▶ _What is asked_
Below are some entries. Output each one exactly as it appears.

::::::::

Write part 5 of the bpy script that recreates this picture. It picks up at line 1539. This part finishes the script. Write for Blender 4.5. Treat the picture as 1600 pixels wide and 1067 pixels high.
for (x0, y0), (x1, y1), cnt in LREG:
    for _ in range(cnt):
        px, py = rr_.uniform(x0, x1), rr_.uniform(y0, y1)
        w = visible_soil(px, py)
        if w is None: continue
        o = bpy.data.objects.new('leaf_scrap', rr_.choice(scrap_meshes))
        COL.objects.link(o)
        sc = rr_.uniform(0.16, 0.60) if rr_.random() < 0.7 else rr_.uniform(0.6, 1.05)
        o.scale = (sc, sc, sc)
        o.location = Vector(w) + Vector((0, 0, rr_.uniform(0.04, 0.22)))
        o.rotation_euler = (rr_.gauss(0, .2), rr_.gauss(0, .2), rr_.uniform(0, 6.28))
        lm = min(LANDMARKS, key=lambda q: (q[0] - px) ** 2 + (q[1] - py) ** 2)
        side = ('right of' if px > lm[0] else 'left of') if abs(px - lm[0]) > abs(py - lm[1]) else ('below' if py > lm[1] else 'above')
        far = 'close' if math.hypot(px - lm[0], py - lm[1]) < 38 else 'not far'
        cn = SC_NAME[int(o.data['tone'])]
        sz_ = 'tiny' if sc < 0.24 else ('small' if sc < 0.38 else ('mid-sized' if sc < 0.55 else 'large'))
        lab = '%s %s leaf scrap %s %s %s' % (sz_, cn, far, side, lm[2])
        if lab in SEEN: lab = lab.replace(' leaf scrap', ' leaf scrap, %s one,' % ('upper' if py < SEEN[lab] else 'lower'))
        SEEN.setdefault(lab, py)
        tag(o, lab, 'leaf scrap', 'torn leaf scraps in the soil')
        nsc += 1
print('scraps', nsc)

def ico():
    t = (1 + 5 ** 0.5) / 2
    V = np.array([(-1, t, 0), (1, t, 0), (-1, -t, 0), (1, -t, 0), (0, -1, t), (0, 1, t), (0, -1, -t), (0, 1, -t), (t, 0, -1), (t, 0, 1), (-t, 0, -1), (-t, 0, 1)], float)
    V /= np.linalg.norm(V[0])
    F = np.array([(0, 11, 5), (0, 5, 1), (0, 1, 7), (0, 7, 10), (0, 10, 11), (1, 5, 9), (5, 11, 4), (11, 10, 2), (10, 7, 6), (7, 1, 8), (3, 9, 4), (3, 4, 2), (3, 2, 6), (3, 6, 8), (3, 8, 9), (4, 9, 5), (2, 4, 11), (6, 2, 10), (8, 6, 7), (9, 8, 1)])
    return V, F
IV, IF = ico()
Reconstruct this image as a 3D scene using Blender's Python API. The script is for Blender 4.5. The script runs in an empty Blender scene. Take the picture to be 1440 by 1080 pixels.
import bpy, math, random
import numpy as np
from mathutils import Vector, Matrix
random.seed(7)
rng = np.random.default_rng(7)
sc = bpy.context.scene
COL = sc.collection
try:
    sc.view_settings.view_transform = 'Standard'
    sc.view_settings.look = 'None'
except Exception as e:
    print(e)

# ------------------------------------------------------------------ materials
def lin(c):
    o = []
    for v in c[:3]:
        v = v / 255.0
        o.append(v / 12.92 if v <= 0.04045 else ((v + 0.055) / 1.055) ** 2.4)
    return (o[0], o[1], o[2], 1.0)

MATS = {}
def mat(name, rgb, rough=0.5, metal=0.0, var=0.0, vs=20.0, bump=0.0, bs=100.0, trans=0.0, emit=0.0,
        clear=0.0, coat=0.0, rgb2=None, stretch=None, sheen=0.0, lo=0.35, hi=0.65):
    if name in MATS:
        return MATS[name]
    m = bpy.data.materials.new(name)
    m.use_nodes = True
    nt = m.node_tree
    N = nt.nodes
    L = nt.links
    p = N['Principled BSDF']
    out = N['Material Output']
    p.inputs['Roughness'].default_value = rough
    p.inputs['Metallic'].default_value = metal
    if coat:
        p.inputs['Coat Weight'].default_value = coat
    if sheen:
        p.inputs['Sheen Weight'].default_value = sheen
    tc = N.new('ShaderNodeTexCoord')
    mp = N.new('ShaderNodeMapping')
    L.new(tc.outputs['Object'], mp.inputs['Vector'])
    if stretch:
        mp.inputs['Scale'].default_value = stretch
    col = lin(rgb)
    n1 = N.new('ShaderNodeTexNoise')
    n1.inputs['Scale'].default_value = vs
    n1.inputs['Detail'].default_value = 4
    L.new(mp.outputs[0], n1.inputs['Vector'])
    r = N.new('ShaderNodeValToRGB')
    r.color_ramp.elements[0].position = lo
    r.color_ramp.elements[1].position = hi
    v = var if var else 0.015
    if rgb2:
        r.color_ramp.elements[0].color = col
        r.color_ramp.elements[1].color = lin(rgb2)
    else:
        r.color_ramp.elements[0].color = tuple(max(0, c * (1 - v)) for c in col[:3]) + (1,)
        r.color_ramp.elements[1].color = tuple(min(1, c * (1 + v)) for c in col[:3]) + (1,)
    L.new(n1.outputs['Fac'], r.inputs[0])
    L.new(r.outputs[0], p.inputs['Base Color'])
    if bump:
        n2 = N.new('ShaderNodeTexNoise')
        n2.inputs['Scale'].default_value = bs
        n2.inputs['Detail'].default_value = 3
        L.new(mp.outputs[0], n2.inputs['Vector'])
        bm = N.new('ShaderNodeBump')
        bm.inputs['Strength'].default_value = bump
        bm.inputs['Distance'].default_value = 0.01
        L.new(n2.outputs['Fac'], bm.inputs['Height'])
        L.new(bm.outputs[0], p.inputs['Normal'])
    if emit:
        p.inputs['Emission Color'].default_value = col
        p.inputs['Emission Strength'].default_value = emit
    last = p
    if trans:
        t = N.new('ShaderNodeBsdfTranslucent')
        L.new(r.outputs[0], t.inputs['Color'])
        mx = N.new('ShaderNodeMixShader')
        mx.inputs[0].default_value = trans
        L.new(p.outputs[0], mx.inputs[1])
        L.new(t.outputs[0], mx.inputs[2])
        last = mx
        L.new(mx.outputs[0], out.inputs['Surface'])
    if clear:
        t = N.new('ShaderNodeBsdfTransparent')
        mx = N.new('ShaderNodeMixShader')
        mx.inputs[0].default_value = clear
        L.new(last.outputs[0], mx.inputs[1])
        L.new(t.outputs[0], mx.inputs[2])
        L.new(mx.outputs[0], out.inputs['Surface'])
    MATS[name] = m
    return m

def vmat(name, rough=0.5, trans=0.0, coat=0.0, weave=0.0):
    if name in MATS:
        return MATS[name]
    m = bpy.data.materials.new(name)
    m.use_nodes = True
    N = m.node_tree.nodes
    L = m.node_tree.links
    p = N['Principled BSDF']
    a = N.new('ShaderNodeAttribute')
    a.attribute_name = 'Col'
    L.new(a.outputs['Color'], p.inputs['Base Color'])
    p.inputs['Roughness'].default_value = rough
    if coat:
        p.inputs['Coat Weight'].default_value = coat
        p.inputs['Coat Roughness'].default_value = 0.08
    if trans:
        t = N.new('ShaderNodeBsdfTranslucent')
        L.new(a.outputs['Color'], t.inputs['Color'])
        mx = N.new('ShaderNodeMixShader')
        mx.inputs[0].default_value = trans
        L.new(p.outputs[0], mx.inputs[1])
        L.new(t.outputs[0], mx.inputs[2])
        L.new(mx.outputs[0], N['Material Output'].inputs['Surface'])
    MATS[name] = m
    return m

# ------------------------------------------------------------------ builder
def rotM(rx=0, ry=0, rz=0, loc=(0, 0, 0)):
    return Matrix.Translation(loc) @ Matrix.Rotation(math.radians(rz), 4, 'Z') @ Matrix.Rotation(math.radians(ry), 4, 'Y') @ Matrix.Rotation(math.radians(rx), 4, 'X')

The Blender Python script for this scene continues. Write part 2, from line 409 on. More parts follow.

::::::::

▶ _Worked answer_
Write part 5 of the bpy script that recreates this picture. It picks up at line 1539. This part finishes the script. Write for Blender 4.5. Treat the picture as 1600 pixels wide and 1067 pixels high.
for (x0, y0), (x1, y1), cnt in LREG:
    for _ in range(cnt):
        px, py = rr_.uniform(x0, x1), rr_.uniform(y0, y1)
        w = visible_soil(px, py)
        if w is None: continue
        o = bpy.data.objects.new('leaf_scrap', rr_.choice(scrap_meshes))
        COL.objects.link(o)
        sc = rr_.uniform(0.16, 0.60) if rr_.random() < 0.7 else rr_.uniform(0.6, 1.05)
        o.scale = (sc, sc, sc)
        o.location = Vector(w) + Vector((0, 0, rr_.uniform(0.04, 0.22)))
        o.rotation_euler = (rr_.gauss(0, .2), rr_.gauss(0, .2), rr_.uniform(0, 6.28))
        lm = min(LANDMARKS, key=lambda q: (q[0] - px) ** 2 + (q[1] - py) ** 2)
        side = ('right of' if px > lm[0] else 'left of') if abs(px - lm[0]) > abs(py - lm[1]) else ('below' if py > lm[1] else 'above')
        far = 'close' if math.hypot(px - lm[0], py - lm[1]) < 38 else 'not far'
        cn = SC_NAME[int(o.data['tone'])]
        sz_ = 'tiny' if sc < 0.24 else ('small' if sc < 0.38 else ('mid-sized' if sc < 0.55 else 'large'))
        lab = '%s %s leaf scrap %s %s %s' % (sz_, cn, far, side, lm[2])
        if lab in SEEN: lab = lab.replace(' leaf scrap', ' leaf scrap, %s one,' % ('upper' if py < SEEN[lab] else 'lower'))
        SEEN.setdefault(lab, py)
        tag(o, lab, 'leaf scrap', 'torn leaf scraps in the soil')
        nsc += 1
print('scraps', nsc)

def ico():
    t = (1 + 5 ** 0.5) / 2
    V = np.array([(-1, t, 0), (1, t, 0), (-1, -t, 0), (1, -t, 0), (0, -1, t), (0, 1, t), (0, -1, -t), (0, 1, -t), (t, 0, -1), (t, 0, 1), (-t, 0, -1), (-t, 0, 1)], float)
    V /= np.linalg.norm(V[0])
    F = np.array([(0, 11, 5), (0, 5, 1), (0, 1, 7), (0, 7, 10), (0, 10, 11), (1, 5, 9), (5, 11, 4), (11, 10, 2), (10, 7, 6), (7, 1, 8), (3, 9, 4), (3, 4, 2), (3, 2, 6), (3, 6, 8), (3, 8, 9), (4, 9, 5), (2, 4, 11), (6, 2, 10), (8, 6, 7), (9, 8, 1)])
    return V, F
IV, IF = ico()
Reconstruct this image as a 3D scene using Blender's Python API. The script is for Blender 4.5. The script runs in an empty Blender scene. Take the picture to be 1440 by 1080 pixels.
import bpy, math, random
import numpy as np
from mathutils import Vector, Matrix
random.seed(7)
rng = np.random.default_rng(7)
sc = bpy.context.scene
COL = sc.collection
try:
    sc.view_settings.view_transform = 'Standard'
    sc.view_settings.look = 'None'
except Exception as e:
    print(e)

# ------------------------------------------------------------------ materials
def lin(c):
    o = []
    for v in c[:3]:
        v = v / 255.0
        o.append(v / 12.92 if v <= 0.04045 else ((v + 0.055) / 1.055) ** 2.4)
    return (o[0], o[1], o[2], 1.0)

MATS = {}
def mat(name, rgb, rough=0.5, metal=0.0, var=0.0, vs=20.0, bump=0.0, bs=100.0, trans=0.0, emit=0.0,
        clear=0.0, coat=0.0, rgb2=None, stretch=None, sheen=0.0, lo=0.35, hi=0.65):
    if name in MATS:
        return MATS[name]
    m = bpy.data.materials.new(name)
    m.use_nodes = True
    nt = m.node_tree
    N = nt.nodes
    L = nt.links
    p = N['Principled BSDF']
    out = N['Material Output']
    p.inputs['Roughness'].default_value = rough
    p.inputs['Metallic'].default_value = metal
    if coat:
        p.inputs['Coat Weight'].default_value = coat
    if sheen:
        p.inputs['Sheen Weight'].default_value = sheen
    tc = N.new('ShaderNodeTexCoord')
    mp = N.new('ShaderNodeMapping')
    L.new(tc.outputs['Object'], mp.inputs['Vector'])
    if stretch:
        mp.inputs['Scale'].default_value = stretch
    col = lin(rgb)
    n1 = N.new('ShaderNodeTexNoise')
    n1.inputs['Scale'].default_value = vs
    n1.inputs['Detail'].default_value = 4
    L.new(mp.outputs[0], n1.inputs['Vector'])
    r = N.new('ShaderNodeValToRGB')
    r.color_ramp.elements[0].position = lo
    r.color_ramp.elements[1].position = hi
    v = var if var else 0.015
    if rgb2:
        r.color_ramp.elements[0].color = col
        r.color_ramp.elements[1].color = lin(rgb2)
    else:
        r.color_ramp.elements[0].color = tuple(max(0, c * (1 - v)) for c in col[:3]) + (1,)
        r.color_ramp.elements[1].color = tuple(min(1, c * (1 + v)) for c in col[:3]) + (1,)
    L.new(n1.outputs['Fac'], r.inputs[0])
    L.new(r.outputs[0], p.inputs['Base Color'])
    if bump:
        n2 = N.new('ShaderNodeTexNoise')
        n2.inputs['Scale'].default_value = bs
        n2.inputs['Detail'].default_value = 3
        L.new(mp.outputs[0], n2.inputs['Vector'])
        bm = N.new('ShaderNodeBump')
        bm.inputs['Strength'].default_value = bump
        bm.inputs['Distance'].default_value = 0.01
        L.new(n2.outputs['Fac'], bm.inputs['Height'])
        L.new(bm.outputs[0], p.inputs['Normal'])
    if emit:
        p.inputs['Emission Color'].default_value = col
        p.inputs['Emission Strength'].default_value = emit
    last = p
    if trans:
        t = N.new('ShaderNodeBsdfTranslucent')
        L.new(r.outputs[0], t.inputs['Color'])
        mx = N.new('ShaderNodeMixShader')
        mx.inputs[0].default_value = trans
        L.new(p.outputs[0], mx.inputs[1])
        L.new(t.outputs[0], mx.inputs[2])
        last = mx
        L.new(mx.outputs[0], out.inputs['Surface'])
    if clear:
        t = N.new('ShaderNodeBsdfTransparent')
        mx = N.new('ShaderNodeMixShader')
        mx.inputs[0].default_value = clear
        L.new(last.outputs[0], mx.inputs[1])
        L.new(t.outputs[0], mx.inputs[2])
        L.new(mx.outputs[0], out.inputs['Surface'])
    MATS[name] = m
    return m

def vmat(name, rough=0.5, trans=0.0, coat=0.0, weave=0.0):
    if name in MATS:
        return MATS[name]
    m = bpy.data.materials.new(name)
    m.use_nodes = True
    N = m.node_tree.nodes
    L = m.node_tree.links
    p = N['Principled BSDF']
    a = N.new('ShaderNodeAttribute')
    a.attribute_name = 'Col'
    L.new(a.outputs['Color'], p.inputs['Base Color'])
    p.inputs['Roughness'].default_value = rough
    if coat:
        p.inputs['Coat Weight'].default_value = coat
        p.inputs['Coat Roughness'].default_value = 0.08
    if trans:
        t = N.new('ShaderNodeBsdfTranslucent')
        L.new(a.outputs['Color'], t.inputs['Color'])
        mx = N.new('ShaderNodeMixShader')
        mx.inputs[0].default_value = trans
        L.new(p.outputs[0], mx.inputs[1])
        L.new(t.outputs[0], mx.inputs[2])
        L.new(mx.outputs[0], N['Material Output'].inputs['Surface'])
    MATS[name] = m
    return m

# ------------------------------------------------------------------ builder
def rotM(rx=0, ry=0, rz=0, loc=(0, 0, 0)):
    return Matrix.Translation(loc) @ Matrix.Rotation(math.radians(rz), 4, 'Z') @ Matrix.Rotation(math.radians(ry), 4, 'Y') @ Matrix.Rotation(math.radians(rx), 4, 'X')

The Blender Python script for this scene continues. Write part 2, from line 409 on. More parts follow.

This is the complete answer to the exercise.